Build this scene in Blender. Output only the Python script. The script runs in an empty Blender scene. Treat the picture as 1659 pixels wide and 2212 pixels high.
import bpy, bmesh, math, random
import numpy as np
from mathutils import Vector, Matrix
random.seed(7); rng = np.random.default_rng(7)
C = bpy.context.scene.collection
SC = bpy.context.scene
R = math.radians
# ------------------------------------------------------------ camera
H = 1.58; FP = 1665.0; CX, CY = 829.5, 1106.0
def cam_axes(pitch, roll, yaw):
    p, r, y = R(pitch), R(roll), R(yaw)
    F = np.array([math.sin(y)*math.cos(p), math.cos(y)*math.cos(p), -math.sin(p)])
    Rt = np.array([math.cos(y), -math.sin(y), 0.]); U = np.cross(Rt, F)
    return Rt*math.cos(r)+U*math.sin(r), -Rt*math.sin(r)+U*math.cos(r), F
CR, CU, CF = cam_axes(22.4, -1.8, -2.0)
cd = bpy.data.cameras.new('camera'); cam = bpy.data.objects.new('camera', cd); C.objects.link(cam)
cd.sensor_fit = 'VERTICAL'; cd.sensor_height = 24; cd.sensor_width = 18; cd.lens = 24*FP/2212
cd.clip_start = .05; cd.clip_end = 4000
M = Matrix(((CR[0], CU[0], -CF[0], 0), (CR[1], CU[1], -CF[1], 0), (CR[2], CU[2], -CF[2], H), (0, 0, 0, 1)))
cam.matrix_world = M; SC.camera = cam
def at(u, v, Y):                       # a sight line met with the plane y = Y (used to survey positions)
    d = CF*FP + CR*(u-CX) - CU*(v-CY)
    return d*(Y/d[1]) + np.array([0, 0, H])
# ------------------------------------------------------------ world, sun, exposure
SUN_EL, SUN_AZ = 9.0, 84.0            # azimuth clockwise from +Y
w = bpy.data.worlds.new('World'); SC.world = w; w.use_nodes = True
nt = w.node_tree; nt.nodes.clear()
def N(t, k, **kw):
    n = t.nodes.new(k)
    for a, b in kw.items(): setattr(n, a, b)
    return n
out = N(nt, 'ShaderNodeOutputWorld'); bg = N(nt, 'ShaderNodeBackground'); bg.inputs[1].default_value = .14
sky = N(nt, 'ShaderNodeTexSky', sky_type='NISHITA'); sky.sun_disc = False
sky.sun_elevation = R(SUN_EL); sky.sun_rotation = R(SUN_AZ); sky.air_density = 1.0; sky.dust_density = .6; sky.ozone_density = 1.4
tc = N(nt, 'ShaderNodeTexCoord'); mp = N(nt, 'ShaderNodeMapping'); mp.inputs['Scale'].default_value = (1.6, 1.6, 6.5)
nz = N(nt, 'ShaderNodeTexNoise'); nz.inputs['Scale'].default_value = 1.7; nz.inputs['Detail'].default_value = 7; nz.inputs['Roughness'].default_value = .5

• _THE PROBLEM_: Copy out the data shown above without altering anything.

• _TASK RESULT_:
Build this scene in Blender. Output only the Python script. The script runs in an empty Blender scene. Treat the picture as 1659 pixels wide and 2212 pixels high.
import bpy, bmesh, math, random
import numpy as np
from mathutils import Vector, Matrix
random.seed(7); rng = np.random.default_rng(7)
C = bpy.context.scene.collection
SC = bpy.context.scene
R = math.radians
# ------------------------------------------------------------ camera
H = 1.58; FP = 1665.0; CX, CY = 829.5, 1106.0
def cam_axes(pitch, roll, yaw):
    p, r, y = R(pitch), R(roll), R(yaw)
    F = np.array([math.sin(y)*math.cos(p), math.cos(y)*math.cos(p), -math.sin(p)])
    Rt = np.array([math.cos(y), -math.sin(y), 0.]); U = np.cross(Rt, F)
    return Rt*math.cos(r)+U*math.sin(r), -Rt*math.sin(r)+U*math.cos(r), F
CR, CU, CF = cam_axes(22.4, -1.8, -2.0)
cd = bpy.data.cameras.new('camera'); cam = bpy.data.objects.new('camera', cd); C.objects.link(cam)
cd.sensor_fit = 'VERTICAL'; cd.sensor_height = 24; cd.sensor_width = 18; cd.lens = 24*FP/2212
cd.clip_start = .05; cd.clip_end = 4000
M = Matrix(((CR[0], CU[0], -CF[0], 0), (CR[1], CU[1], -CF[1], 0), (CR[2], CU[2], -CF[2], H), (0, 0, 0, 1)))
cam.matrix_world = M; SC.camera = cam
def at(u, v, Y):                       # a sight line met with the plane y = Y (used to survey positions)
    d = CF*FP + CR*(u-CX) - CU*(v-CY)
    return d*(Y/d[1]) + np.array([0, 0, H])
# ------------------------------------------------------------ world, sun, exposure
SUN_EL, SUN_AZ = 9.0, 84.0            # azimuth clockwise from +Y
w = bpy.data.worlds.new('World'); SC.world = w; w.use_nodes = True
nt = w.node_tree; nt.nodes.clear()
def N(t, k, **kw):
    n = t.nodes.new(k)
    for a, b in kw.items(): setattr(n, a, b)
    return n
out = N(nt, 'ShaderNodeOutputWorld'); bg = N(nt, 'ShaderNodeBackground'); bg.inputs[1].default_value = .14
sky = N(nt, 'ShaderNodeTexSky', sky_type='NISHITA'); sky.sun_disc = False
sky.sun_elevation = R(SUN_EL); sky.sun_rotation = R(SUN_AZ); sky.air_density = 1.0; sky.dust_density = .6; sky.ozone_density = 1.4
tc = N(nt, 'ShaderNodeTexCoord'); mp = N(nt, 'ShaderNodeMapping'); mp.inputs['Scale'].default_value = (1.6, 1.6, 6.5)
nz = N(nt, 'ShaderNodeTexNoise'); nz.inputs['Scale'].default_value = 1.7; nz.inputs['Detail'].default_value = 7; nz.inputs['Roughness'].default_value = .5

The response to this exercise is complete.